Ein Laut (Geräusch) schäumt Fabriken (etwas Hartes) auf?

In den Fabriken werden Worte hergestellt, die über Bänder den Schacht hinauf transportiert werden. Das kann ich sehen, aber entstehen die Wort nicht durch die Laute? Warum funktionieren die Bänder noch, obwohl doch die Fabrik aufgeschäumt ist?

Später dann ein anderer Laut (der ursprüngliche verändert oder ein neuer?)

Die Schaumblasen (aufgeschäumten Fabriken) platzen, darin türmen sich dann Worte.

Dann bleiben Hülsen (von was??? bildlich) ich verstehe schon, was du meinst, aber woher kommen diese Hülsen nun im Bild, was war in ihnen, weshalb ist es herausgefallen, in diesem Hülsenberg?
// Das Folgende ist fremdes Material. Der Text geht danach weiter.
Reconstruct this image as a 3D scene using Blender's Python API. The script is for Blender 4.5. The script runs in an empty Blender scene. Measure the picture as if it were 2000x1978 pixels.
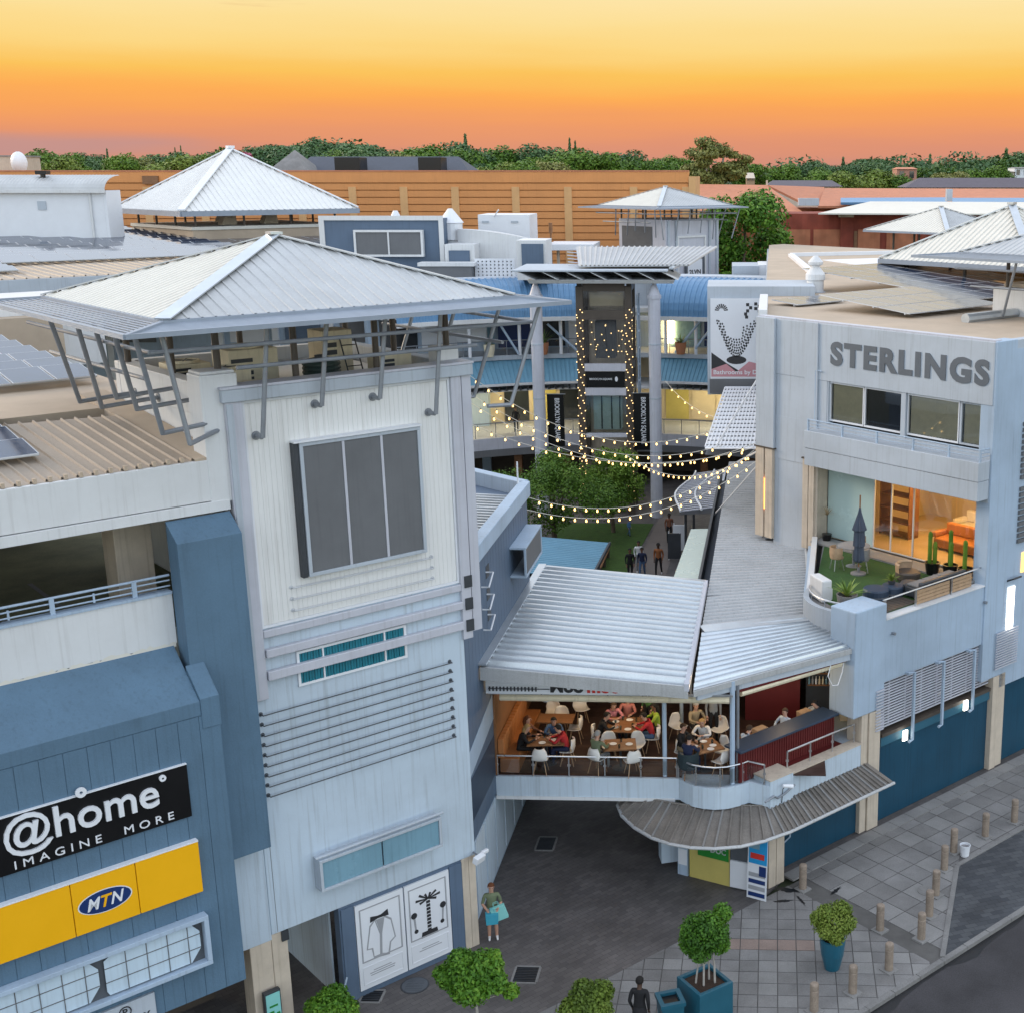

verstummen sich zur Melodie...das ist einfach :eek:

Für mich funktioniert das so nicht. Aber macht ja nichts, für die anderen stimmt es ja wohl.


Liebe Grüße smile

Maija

Beitragvon Maija » 06.11.2007, 17:39

Hallo,

wäre interessant, wenn Maija das nochmal ausführen könnte


Entschuldigung, mein Passwort war weg. Über Gerda habe ich mich auch gewundert.(s. Nietzsche)
Aber nun beim zweiten Adlerblick könnte man meinen... - Gerdas Blicke stimmem. (z. B. Weltenlauf, dass ich das Gesprochne hör) Wer Ohren hat der höre!
Gerda liest Nietzsche? :daumen:
Aber überall seh ich Nietzsche nun auch nicht. Überlegt mal wieviele Wörter er in seine Werke verarbeitet hat. Das nun alle Wörter immer gleich auf einem großen Dichter, Philosophen...verweisen, daran glaube ich nicht.
Mir gefällt die erste Version auch besser.(s. Moshe) Mein Anfangsbild war doch richtig und nun alle Bilder - Gedanken zerpflücken, nein das will ich nicht! Dann zerstört man ja Sebastians Gesamtbild!

Was schrieb einmal Bertolt Brecht: "Zerpflüge eine Rose, und jedes Blatt ist schön."